- Information provided
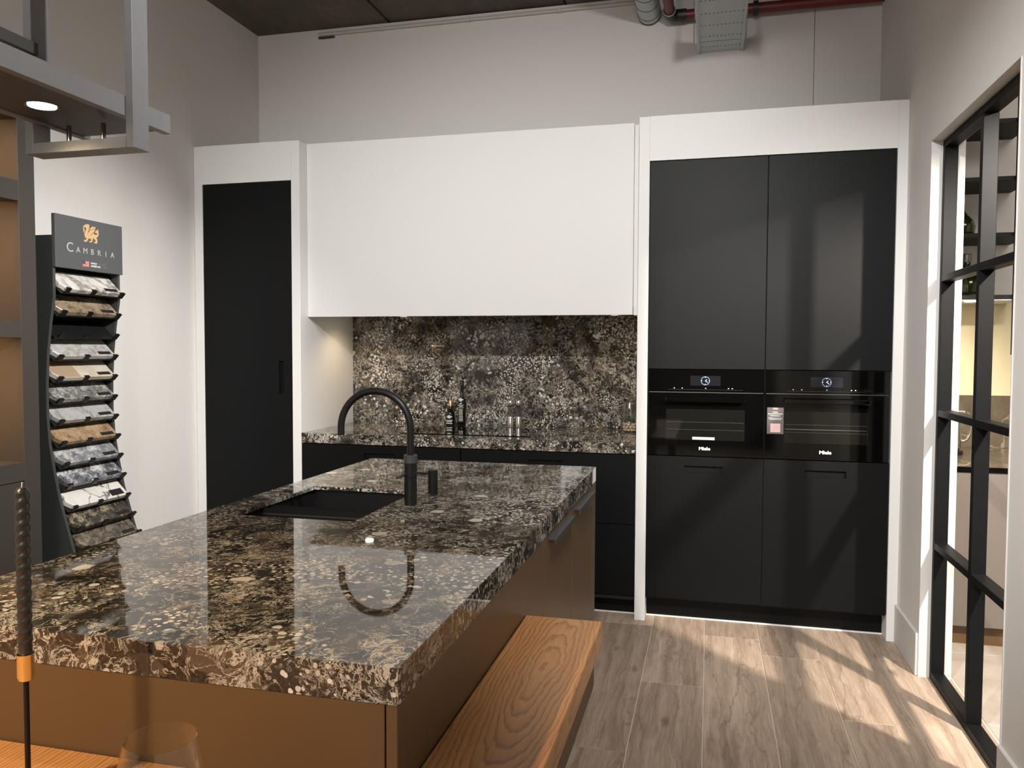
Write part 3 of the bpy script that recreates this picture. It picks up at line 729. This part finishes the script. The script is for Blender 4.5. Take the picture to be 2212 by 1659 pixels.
# undermount sink
t = thing('kitchen_sink', (-1.195, 2.36, 0.74), 'black undermount sink with two bowls in the island slab', 'sink')
zr = IZ-0.0125; wx0, wx1, wy0, wy1 = SX0-0.012, SX1+0.012, SY0-0.012, SY1+0.012
def bowl(x0, x1, y0, y1, zb, ztp, nm):
    b_ = MB(); ix0, ix1, iy0, iy1 = x0+0.006, x1-0.006, y0+0.006, y1-0.006; s = 0.012
    top = [(x0, y0, ztp), (x1, y0, ztp), (x1, y1, ztp), (x0, y1, ztp)]
    bot = [(ix0+s, iy0+s, zb+0.004), (ix1-s, iy0+s, zb+0.004), (ix1-s, iy1-s, zb+0.004), (ix0+s, iy1-s, zb+0.004)]
    low = [(ix0, iy0, zb+0.02), (ix1, iy0, zb+0.02), (ix1, iy1, zb+0.02), (ix0, iy1, zb+0.02)]
    for k in range(4):
        n_ = (k+1) % 4
        b_.quad([top[k], top[n_], low[n_], low[k]]); b_.quad([low[k], low[n_], bot[n_], bot[k]])
    b_.quad(bot)
    o_ = b_.build(nm, M['sink'], t)
    MB().lathe([(0.001, zb+0.0045), (0.04, zb+0.0045), (0.042, zb+0.007), (0.001, zb+0.007)], ((x0+x1)/2, (y0+y1)/2, 0), 20).build('drain', M['dark_steel'], o_)
yd0, yd1 = 2.285, 2.330
bowl(wx0, wx1, yd1, wy1, 0.76, zr, 'main_bowl'); bowl(wx0, wx1, wy0, yd0, 0.80, zr, 'small_bowl')
MB().box(wx0, wx1, yd0-0.001, yd1+0.001, 0.80, zr-0.012, 0.006, 2).build('divider', M['sink_lit'], t)
mb = MB()
mb.box(wx0-0.03, wx0, wy0-0.03, wy1+0.03, 0.78, zr); mb.box(wx1, wx1+0.02, wy0-0.03, wy1+0.03, 0.78, zr)
mb.box(wx0, wx1, wy0-0.03, wy0, 0.78, zr); mb.box(wx0, wx1, wy1, wy1+0.03, 0.78, zr)
mb.build('rim', M['sink'], t)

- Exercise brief
Leave out the pictures and give the listing above again exactly.

- Exercise solution
Write part 3 of the bpy script that recreates this picture. It picks up at line 729. This part finishes the script. The script is for Blender 4.5. Take the picture to be 2212 by 1659 pixels.
# undermount sink
t = thing('kitchen_sink', (-1.195, 2.36, 0.74), 'black undermount sink with two bowls in the island slab', 'sink')
zr = IZ-0.0125; wx0, wx1, wy0, wy1 = SX0-0.012, SX1+0.012, SY0-0.012, SY1+0.012
def bowl(x0, x1, y0, y1, zb, ztp, nm):
    b_ = MB(); ix0, ix1, iy0, iy1 = x0+0.006, x1-0.006, y0+0.006, y1-0.006; s = 0.012
    top = [(x0, y0, ztp), (x1, y0, ztp), (x1, y1, ztp), (x0, y1, ztp)]
    bot = [(ix0+s, iy0+s, zb+0.004), (ix1-s, iy0+s, zb+0.004), (ix1-s, iy1-s, zb+0.004), (ix0+s, iy1-s, zb+0.004)]
    low = [(ix0, iy0, zb+0.02), (ix1, iy0, zb+0.02), (ix1, iy1, zb+0.02), (ix0, iy1, zb+0.02)]
    for k in range(4):
        n_ = (k+1) % 4
        b_.quad([top[k], top[n_], low[n_], low[k]]); b_.quad([low[k], low[n_], bot[n_], bot[k]])
    b_.quad(bot)
    o_ = b_.build(nm, M['sink'], t)
    MB().lathe([(0.001, zb+0.0045), (0.04, zb+0.0045), (0.042, zb+0.007), (0.001, zb+0.007)], ((x0+x1)/2, (y0+y1)/2, 0), 20).build('drain', M['dark_steel'], o_)
yd0, yd1 = 2.285, 2.330
bowl(wx0, wx1, yd1, wy1, 0.76, zr, 'main_bowl'); bowl(wx0, wx1, wy0, yd0, 0.80, zr, 'small_bowl')
MB().box(wx0, wx1, yd0-0.001, yd1+0.001, 0.80, zr-0.012, 0.006, 2).build('divider', M['sink_lit'], t)
mb = MB()
mb.box(wx0-0.03, wx0, wy0-0.03, wy1+0.03, 0.78, zr); mb.box(wx1, wx1+0.02, wy0-0.03, wy1+0.03, 0.78, zr)
mb.box(wx0, wx1, wy0-0.03, wy0, 0.78, zr); mb.box(wx0, wx1, wy1, wy1+0.03, 0.78, zr)
mb.build('rim', M['sink'], t)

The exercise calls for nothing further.